- **What you need to do**: Reproduce precisely the lines between the start of the data below and the line with "are in millimetres", both included.

◇ ◇ ◇ ◇ ◇ ◇ ◇

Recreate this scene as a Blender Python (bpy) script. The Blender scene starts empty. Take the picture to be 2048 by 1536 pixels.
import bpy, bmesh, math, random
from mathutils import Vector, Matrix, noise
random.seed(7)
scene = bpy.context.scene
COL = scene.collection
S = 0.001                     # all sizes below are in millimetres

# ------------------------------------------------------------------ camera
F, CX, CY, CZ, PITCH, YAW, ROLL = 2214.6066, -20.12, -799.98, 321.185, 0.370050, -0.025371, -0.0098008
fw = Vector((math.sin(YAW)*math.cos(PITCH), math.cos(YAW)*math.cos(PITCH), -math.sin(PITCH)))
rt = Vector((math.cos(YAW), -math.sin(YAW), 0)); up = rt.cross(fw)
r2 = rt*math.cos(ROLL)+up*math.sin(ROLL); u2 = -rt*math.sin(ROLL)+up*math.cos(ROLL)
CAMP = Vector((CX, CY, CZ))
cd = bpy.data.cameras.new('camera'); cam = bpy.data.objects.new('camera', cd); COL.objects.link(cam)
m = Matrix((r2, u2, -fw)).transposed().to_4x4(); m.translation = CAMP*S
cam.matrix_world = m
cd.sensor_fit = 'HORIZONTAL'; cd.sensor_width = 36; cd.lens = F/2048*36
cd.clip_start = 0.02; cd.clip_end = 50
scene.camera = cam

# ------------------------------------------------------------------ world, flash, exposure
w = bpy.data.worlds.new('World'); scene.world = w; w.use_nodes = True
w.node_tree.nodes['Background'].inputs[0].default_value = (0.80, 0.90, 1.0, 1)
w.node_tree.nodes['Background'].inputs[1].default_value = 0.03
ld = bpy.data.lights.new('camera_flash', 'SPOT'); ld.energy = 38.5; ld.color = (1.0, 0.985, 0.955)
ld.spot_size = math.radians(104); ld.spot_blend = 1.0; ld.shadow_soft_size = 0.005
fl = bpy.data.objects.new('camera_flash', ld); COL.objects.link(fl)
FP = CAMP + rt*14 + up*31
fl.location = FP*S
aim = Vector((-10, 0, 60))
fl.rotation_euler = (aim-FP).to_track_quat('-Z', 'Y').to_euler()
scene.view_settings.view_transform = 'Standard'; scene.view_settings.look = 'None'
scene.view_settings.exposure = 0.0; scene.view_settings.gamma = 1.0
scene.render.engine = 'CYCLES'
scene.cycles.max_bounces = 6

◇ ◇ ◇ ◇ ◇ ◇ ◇

- **The output**:
Recreate this scene as a Blender Python (bpy) script. The Blender scene starts empty. Take the picture to be 2048 by 1536 pixels.
import bpy, bmesh, math, random
from mathutils import Vector, Matrix, noise
random.seed(7)
scene = bpy.context.scene
COL = scene.collection
S = 0.001                     # all sizes below are in millimetres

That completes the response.